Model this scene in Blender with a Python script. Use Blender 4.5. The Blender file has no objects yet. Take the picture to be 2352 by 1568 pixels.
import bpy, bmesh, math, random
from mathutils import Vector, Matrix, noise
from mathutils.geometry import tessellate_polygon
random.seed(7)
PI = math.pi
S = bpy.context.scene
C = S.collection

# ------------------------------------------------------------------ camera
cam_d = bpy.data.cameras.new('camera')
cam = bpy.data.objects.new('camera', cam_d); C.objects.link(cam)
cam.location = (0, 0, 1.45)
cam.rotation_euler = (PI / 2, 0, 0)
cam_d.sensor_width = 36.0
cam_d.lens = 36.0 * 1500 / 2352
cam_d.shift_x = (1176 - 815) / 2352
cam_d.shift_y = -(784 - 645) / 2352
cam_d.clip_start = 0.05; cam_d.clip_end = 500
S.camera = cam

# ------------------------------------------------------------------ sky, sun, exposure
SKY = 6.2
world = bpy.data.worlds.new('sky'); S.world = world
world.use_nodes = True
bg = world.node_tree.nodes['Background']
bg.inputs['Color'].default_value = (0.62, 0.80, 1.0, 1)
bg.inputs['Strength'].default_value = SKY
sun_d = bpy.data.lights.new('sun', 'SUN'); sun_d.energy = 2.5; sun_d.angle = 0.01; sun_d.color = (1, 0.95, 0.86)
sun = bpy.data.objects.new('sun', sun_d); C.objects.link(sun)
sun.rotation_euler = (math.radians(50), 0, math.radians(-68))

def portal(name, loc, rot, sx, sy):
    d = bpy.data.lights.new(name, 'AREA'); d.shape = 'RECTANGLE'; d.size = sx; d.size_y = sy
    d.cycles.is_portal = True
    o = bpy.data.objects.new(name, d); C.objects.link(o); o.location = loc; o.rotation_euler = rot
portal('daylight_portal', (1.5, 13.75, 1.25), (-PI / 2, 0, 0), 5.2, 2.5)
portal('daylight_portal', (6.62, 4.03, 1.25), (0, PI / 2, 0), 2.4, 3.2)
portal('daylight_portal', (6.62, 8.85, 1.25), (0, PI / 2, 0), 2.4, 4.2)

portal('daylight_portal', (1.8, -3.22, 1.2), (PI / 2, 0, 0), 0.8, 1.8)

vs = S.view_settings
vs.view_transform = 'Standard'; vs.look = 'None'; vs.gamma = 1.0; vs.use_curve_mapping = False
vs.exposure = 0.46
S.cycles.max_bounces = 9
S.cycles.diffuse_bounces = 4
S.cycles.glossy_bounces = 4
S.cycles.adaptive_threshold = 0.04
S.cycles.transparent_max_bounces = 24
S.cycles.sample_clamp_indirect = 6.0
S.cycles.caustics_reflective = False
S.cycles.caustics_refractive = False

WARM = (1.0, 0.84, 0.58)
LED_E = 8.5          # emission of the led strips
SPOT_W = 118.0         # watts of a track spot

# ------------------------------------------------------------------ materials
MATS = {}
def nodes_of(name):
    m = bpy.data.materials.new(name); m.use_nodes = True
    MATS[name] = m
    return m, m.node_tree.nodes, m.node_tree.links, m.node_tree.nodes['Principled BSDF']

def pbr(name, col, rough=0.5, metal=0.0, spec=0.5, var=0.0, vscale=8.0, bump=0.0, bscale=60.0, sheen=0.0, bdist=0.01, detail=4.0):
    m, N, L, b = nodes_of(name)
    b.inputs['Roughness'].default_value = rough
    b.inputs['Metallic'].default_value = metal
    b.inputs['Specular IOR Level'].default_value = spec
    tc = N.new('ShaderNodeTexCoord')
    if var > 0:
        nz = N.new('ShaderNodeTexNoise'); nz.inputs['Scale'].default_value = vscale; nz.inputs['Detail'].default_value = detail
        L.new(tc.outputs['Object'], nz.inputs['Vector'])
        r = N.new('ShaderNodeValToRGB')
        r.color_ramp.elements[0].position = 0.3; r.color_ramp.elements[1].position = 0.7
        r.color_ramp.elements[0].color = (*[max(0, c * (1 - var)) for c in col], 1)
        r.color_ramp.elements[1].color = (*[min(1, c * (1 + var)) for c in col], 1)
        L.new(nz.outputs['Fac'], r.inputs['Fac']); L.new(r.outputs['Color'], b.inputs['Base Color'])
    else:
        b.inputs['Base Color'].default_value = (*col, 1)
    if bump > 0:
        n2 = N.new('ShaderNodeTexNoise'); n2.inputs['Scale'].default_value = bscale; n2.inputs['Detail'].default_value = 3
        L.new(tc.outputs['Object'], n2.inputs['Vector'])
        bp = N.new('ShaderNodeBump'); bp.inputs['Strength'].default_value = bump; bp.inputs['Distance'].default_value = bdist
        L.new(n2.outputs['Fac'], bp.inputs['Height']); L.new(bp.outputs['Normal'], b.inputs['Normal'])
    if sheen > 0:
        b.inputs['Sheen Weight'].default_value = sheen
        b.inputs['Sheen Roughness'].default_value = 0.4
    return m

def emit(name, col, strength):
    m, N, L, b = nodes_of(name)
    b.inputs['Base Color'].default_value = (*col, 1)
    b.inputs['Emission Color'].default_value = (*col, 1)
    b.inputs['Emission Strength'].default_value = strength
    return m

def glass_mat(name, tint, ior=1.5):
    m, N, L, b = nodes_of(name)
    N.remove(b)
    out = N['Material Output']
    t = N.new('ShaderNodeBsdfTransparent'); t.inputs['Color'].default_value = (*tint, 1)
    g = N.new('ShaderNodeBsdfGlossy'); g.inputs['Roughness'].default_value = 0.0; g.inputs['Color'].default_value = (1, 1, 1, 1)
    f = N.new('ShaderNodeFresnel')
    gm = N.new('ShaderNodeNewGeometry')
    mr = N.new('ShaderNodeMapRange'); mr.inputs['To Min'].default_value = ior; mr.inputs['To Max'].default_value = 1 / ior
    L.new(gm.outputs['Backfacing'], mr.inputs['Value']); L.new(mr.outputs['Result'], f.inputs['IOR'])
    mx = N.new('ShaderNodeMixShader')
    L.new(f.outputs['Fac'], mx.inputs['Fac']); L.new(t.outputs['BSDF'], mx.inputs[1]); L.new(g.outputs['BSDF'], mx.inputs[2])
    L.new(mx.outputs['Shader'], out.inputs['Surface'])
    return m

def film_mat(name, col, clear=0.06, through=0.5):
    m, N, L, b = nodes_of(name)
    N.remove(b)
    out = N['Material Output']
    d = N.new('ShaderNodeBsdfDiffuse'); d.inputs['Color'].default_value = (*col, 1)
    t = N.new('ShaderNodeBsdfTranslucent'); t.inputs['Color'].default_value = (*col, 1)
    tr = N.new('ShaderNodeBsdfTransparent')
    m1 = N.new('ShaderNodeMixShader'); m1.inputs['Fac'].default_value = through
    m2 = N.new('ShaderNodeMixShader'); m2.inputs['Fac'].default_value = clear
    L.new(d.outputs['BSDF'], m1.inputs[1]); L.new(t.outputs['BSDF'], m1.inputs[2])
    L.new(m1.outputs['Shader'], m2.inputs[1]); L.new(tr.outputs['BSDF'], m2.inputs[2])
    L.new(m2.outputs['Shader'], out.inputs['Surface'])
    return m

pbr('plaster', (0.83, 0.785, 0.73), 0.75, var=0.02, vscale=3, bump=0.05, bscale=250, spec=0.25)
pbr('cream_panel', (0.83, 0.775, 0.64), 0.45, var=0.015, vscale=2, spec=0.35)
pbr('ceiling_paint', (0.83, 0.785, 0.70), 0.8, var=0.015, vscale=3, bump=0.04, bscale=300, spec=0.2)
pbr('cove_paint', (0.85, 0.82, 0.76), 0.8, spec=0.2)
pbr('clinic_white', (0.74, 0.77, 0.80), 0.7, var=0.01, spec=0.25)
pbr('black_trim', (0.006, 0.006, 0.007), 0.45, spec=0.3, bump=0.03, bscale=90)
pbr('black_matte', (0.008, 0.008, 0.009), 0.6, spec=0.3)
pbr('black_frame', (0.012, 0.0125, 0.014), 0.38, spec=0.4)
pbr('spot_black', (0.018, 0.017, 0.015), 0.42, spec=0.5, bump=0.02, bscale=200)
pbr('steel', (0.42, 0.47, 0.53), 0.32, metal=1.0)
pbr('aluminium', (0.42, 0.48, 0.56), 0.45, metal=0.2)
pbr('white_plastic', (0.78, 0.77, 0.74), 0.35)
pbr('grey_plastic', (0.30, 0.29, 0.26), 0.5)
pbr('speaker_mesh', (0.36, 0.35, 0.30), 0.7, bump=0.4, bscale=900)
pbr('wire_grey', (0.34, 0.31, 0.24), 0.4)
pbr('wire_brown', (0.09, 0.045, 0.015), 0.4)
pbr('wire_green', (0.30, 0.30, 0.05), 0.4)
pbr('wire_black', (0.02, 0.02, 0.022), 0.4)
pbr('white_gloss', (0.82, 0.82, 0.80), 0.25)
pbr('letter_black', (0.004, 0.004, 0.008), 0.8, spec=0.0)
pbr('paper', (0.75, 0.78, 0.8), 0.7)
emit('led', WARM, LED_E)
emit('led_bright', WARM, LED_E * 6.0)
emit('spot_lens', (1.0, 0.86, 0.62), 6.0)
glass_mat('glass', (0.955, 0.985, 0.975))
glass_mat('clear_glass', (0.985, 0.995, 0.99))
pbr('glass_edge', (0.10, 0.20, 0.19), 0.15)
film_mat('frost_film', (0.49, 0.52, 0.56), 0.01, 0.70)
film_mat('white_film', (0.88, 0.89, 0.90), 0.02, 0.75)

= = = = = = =

List every line above containing the word "scene".

## [Finished answer]
Model this scene in Blender with a Python script. Use Blender 4.5. The Blender file has no objects yet. Take the picture to be 2352 by 1568 pixels.
S = bpy.context.scene